Scriber Law Group, LLC.

Estate Planning for the Non-Traditional Family


Non-traditional family It's 2015, and let's face it; the idea of the "traditional family" has become very dated. Unfortunately, when it comes to putting together an estate plan, the laws still favor the "traditional family" as it existed back in the 1950s. If you have that, great; your plan will probably be easier to set up. But if it's not, there may be a lot more to think about.

If your family structure is non-traditional, you may derive comfort from numbers; you are in no way alone. In the United States, the number of households headed by married couples has been falling for years and continues to plummet. In 1990, the number was 55 percent, but by 2010, it was 48 percent. It's quite possible that number could rise when same-sex marriages are recognized everywhere, but there's no guarantee. Currently, despite the beautiful and hopeful wedding ceremonies we all see, around 40 percent of those happy newlyweds will divorce at some point and approximately 75 percent of them will remarry someone else. Of course, those marriages make up a large portion of those 48 percent of families headed by married couples, which makes "traditional" families a minority these days.

Tradition isn't coming back soon. More than a third of all births in the U.S. are to unmarried women. This can create numerous complications, especially whenn cases where the father is never identified, or the child was conceived using donated sperm. There is nothing "traditional" about any of that, and the lack of a second parent can make the need for planning more urgent.

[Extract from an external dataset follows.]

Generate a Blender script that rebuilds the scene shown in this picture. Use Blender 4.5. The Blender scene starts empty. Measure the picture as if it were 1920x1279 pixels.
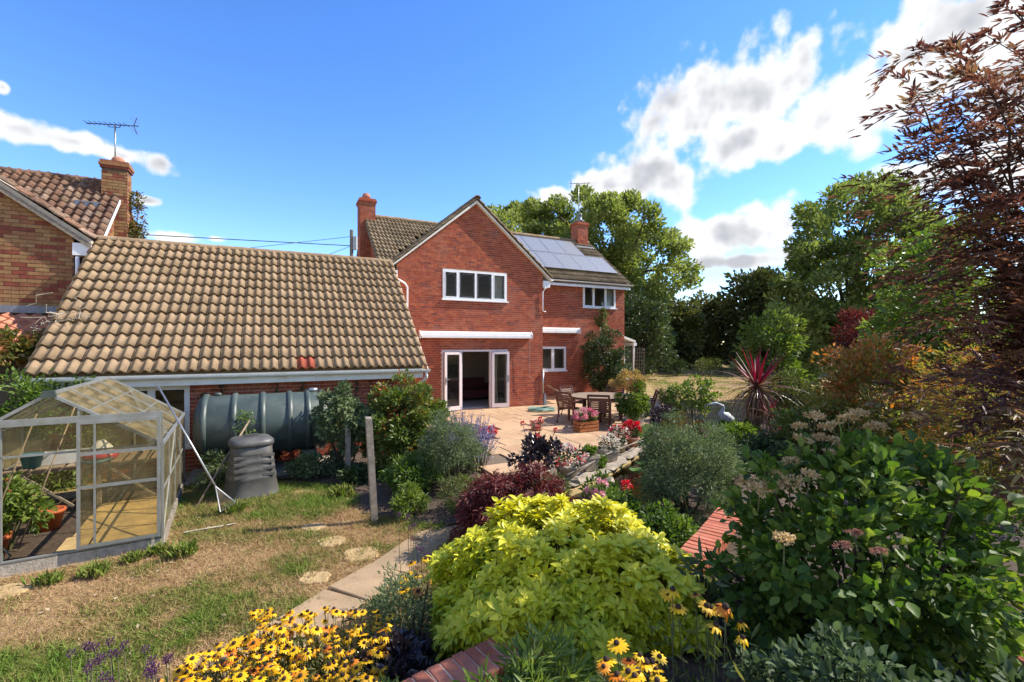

If you find yourself in a non-traditional relationship of any kind, whether you're single and raising a child, single and own several large dogs, living with someone without getting married, whether your partner is the same or opposite sex, or you have been married multiple times, or have children by multiple partners, or any of a myriad number of other "non-traditional" family setups, you owe it to yourself to set up a plan that protects you and your loved ones in any situation. Here are a few considerations to think about:

  • Give your unmarried partner rights. – In most jurisdictions, intestacy laws automatically pass property and cash to spouses when one spouse dies, or to children if they are related by blood or adopted.. Unfortunately, there are usually no provisions in place to protect unmarried partners or children who are not blood and have not been adopted. Setting up a comprehensive estate plan will make your intentions clear.
  • Be careful to not give your new spouse too many rights – Quite often, people remarry, and things don't turn out as wonderful as they hoped. The children from the first marriage may not get along with those from the second, and your new wife may grow to loathe her stepchildren. Perhaps your parents liked your first wife and hate the second, and the feeling is mutual. If you die or become incapacitated without the documents needed to protect your first family and other loved ones, your second spouse could end up with control of your estate and cut everyone else off. 
  • Set up Trusts – While a will is an important instrument to create, they tend to be inflexible. For example, you may want your spouse to live in your house as long as they want, but you want the house to eventually go to specific children or grandchildren later on. Setting up a trust creates more options and allows you to plan in greater detail. It can allow you to make sure all of your children, your grandchildren, or even your favorite charity, are all taken care of according to your wishes by naming a trustee and giving them explicit instructions.
  • Set up a pre-nuptial agreement – A pre-nup is not romantic or sexy, but when you are entering into your second marriage or later, especially if you have children from a previous marriage or other relationship, it is probably a necessity. Such couples have to discuss their mutual financial needs in the new relationship and balance that with the needs of the children from prior marriages and relationships, and then put that in writing, so there are no misunderstandings down the road. If circumstances change, you can always modify the agreement.
  • Before planning, set goals – You can't just wing it. Before you set up an estate plan, you have to set out your goals first. If you're in a traditional family structure, there is more room for error. But if your family is non-traditional, there is little wiggle room. You have to know exactly what you want for each member of your extended or not-entirely-legally-recognized family. For example, if you were once married to a member of the opposite sex and had kids, but now you're living in a same-sex relationship with a wonderful person, you have to know your goals regarding your children, their other parent or parents and your current partner. List all of your goals first, before going in to see a qualified estate planning attorney to set up specific documents. Write them all down, and take them with you. While everyone should do this, it is especially important when a plan includes more family and non-family bonds. Such a plan has to balance and prioritize more interests.

The laws regarding distribution of property and rights in the event of incapacity are based on a tradition that barely exists anymore. There is no "norm" anymore, and you have to prepare for it.